Uncle Jack knows Walt is pretty worthless as a threat physically speaking, but Walt has managed to kill a fair number of people and become a drug kingpin of a sort. Better to not risk it. Also, Uncle Jack doesn’t like all the greed, man. It’s unattractive.
So, if it seems like Walt is finally trying to “save” his family now, is it possible he’s going to rescue Jesse? Maybe since he couldn’t save Hank?
Also, the ricin seems to be taking a back seat to the M60 here, just because we saw the M60 purchase on the cold open for the season. Seems like it would be the way to take Jesse out (and everyone in and enclosed space like a lab) if that were what he intended.
Because managing to kill the 10 or 12 inmates in different prisons all in the same 2:00 window is about as hardcore as it gets.
One of the things that was so good about the power dynamic in the scene with Walt begging for Hank’s life is that Jack is the one guy who can never be impressed with that, because of course it was Jack who actually made it happen.
To almost the entire world, Heisenberg really is a bona fide criminal mastermind. It’s only in the presence of Jack’s crew that he’s an ineffectual nebbish.

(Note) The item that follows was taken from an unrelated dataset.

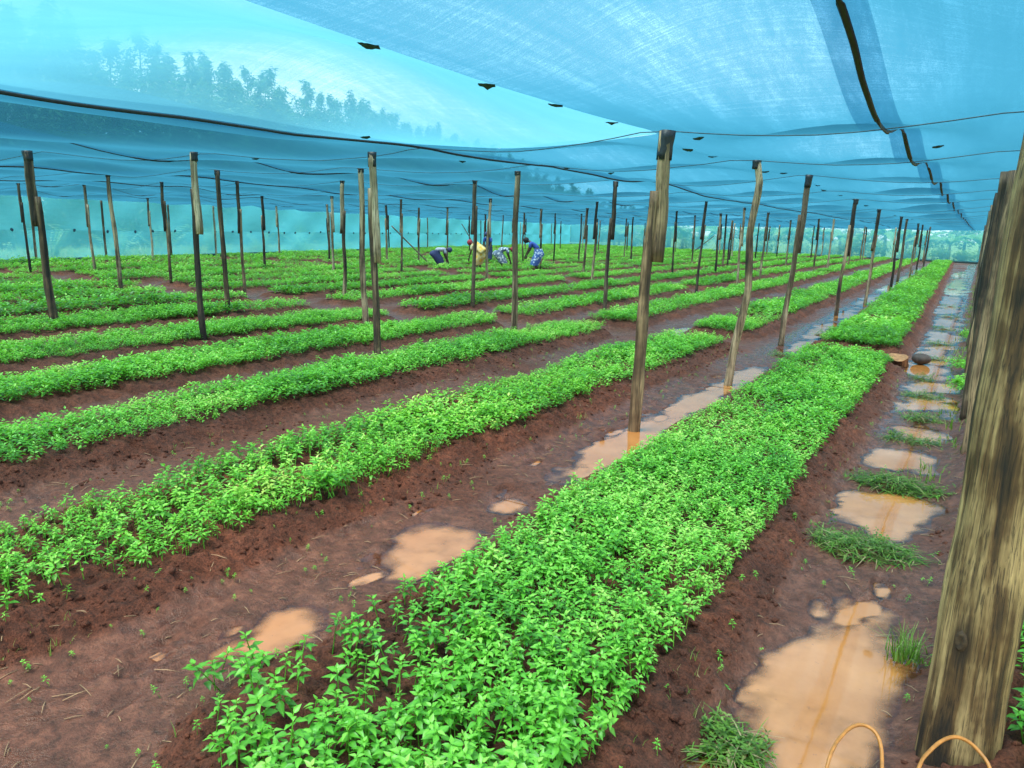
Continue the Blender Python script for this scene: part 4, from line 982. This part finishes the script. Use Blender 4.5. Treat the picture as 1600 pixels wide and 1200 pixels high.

The final confrontation will be a Walt-Jesse-Skyler three-way. At least if this picture posted by Aaron Paul on Instagram is anything to go by.
No. He sold Jesse down the river after Hank was already dead, and made sure to give the knife a good hard twist while he was at it.
I’ve been turning over motivation in my head, and reading through this thread I don’t know that I see much in the way of Walt wanting to save Jesse.
We could have some kind of threat to his family, but that would have to be drawn up in the next two episodes.
Looking at the current tableau, I do see one final motivating force: the return of Blue Sky.
Now that Walt has lost everything, seeing a resurgence of his creation (the only pride that he has left) could be a final ‘thing to do’. It is both his creation to destroy and a sign that Jesse was not killed as Jack promised.